Todo esto, por supuesto, estaba en el peor estado posible, comido de humedad, sucio y roto, con la pintura de Orlandi partida la medio y chorreando agua. Su estado actual es el producto de muchos días de trabajo de un batallón de especialistas que limpiaron, repararon, repintaron, emparcharon y reaplicaron oros perdidos. Lo mismo ocurría y ocurrió al entrar al gran hall de acceso, discretamente equipado con recepción, equipos de seguridad y lámparas nuevas. Este ambiente fue simplemente devastado, con sus pisos arrancados, sus bronces tirados y sus puertas arrancadas. A gatas quedan sus nobles columnas y la franja central del pavimento original, hermosísimo, y bajo capas de mugre infinitas aparecieron las pinturas de los cielorrasos. El tratamiento de este lugar puso a prueba la cordura ajena, y la solución logró destacar los elementos que sobrevivieron a la barbarie.
Al fondo hay un segundo hall con una escalera de piedra rodeada de ventanas avitraladas de gran belleza, que rodean a una pieza única. Aquí puede afirmarse que la Auditoría General de la Nación posee una de las ascensores más lindas de este país, una caja de maderas nobles, talladas y diseñadas como un pequeño edificio, hasta con acróteras griegas en sus vértices superiores. El refinamiento es tal que hasta los rieles fueron tratados: para que el visitante no vea un pedazo de metal engrasado, fueron cubiertos con boisserie en U.
Este bombón de ascensor lleva al primer piso, que es simplemente de ensueño, una fantasía veneciana que es un logro y que fija el nombre de Locati en los corazones argentinos. Es un ambiente elongado, un hall de columnas de madera, estucado y capitel dorado que sostienen viguerías que marcan paños de mural al secco, con un bello vitral inglés al centro. Los pavimentos centrales son de buena madera, los perimetrales de piedra dura trabajada con sabiduría de italianos. Pero lo que realmente es increíble está a ambos lados, una pieza de piedra pura –combinaciones de mármoles bellas y sabias– que forman una suerte de loggieta sobre un canal, con vitrales, pilastras, tallas y jaspeados que parecen planificados. Todo es teatral, encantador, impecable, una lección de diseño de interiores.

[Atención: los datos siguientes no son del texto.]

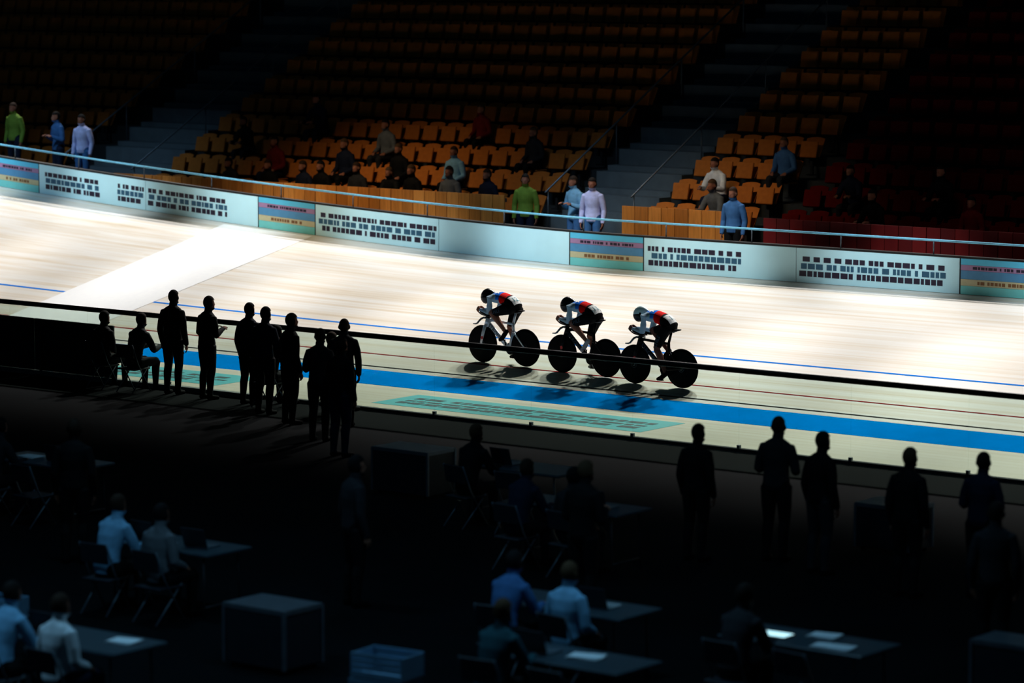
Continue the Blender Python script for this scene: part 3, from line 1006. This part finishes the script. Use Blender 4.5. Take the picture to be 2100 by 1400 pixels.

Quien logre superar el impacto y se de vuelta para ver de nuevo el ascensor será premiado por una cosa rara en el país. La caja de madera estará tras unas rejas muy bien hechas, enmarcadas por dos columnas de un finísimo mármol italiano amarillento y jaspeado. La cosa es que las columnas no son ladrillo, hierro u hormigón enchapado sino real mármol, sólidas, de una pieza. Este alarde –hasta en 1926 esto costaba unos buenos duros– se completa con una base y un capitel también de piedra tallada, también de una pieza. Es como si Locati hubiera querido avisar que sabía calcular el hormigón moderno de la estructura, pero también construir alla maniera anticcha.
El hall lleva a despachos de boisserie tallada realmente elegantes, en ambientes con pinturas en los cielorrasos, puertas hermosas y pisos originales. Estos llevan al notable balcón, hecho en piedra, con farolas de bronce –una, perdida, es una réplica exacta– y frescos que aparecieron bajo capas y capas de pintura. Exactamente al otro lado, bien interno, está la fantasía renacentista del Salón Eva Perón, con pinturas alusivas –vida, muerte, agua, fuego, viento– pilastras y un cielorraso de encofrados con sus florones a la grecorromana.
En fin, quien pueda subir al último piso podrá visitar la maquinaria del reloj turinés, restaurado a la perfección y con un mecanismo que anula el campanario de noche, por respeto a los vecinos. Y podrá ver nacientes jardines ecológicos. Por suerte, el plan del auditor Despouy es abrir el edificio a visitas guiadas y transformar el bello salón del primer piso en lugar cultural: esta semana se estaba montando la primera muestra. Hay que correr a ver esta fantasía veneciana de Buenos Aires, por tantos años negada y abandonada, ahora renaciente.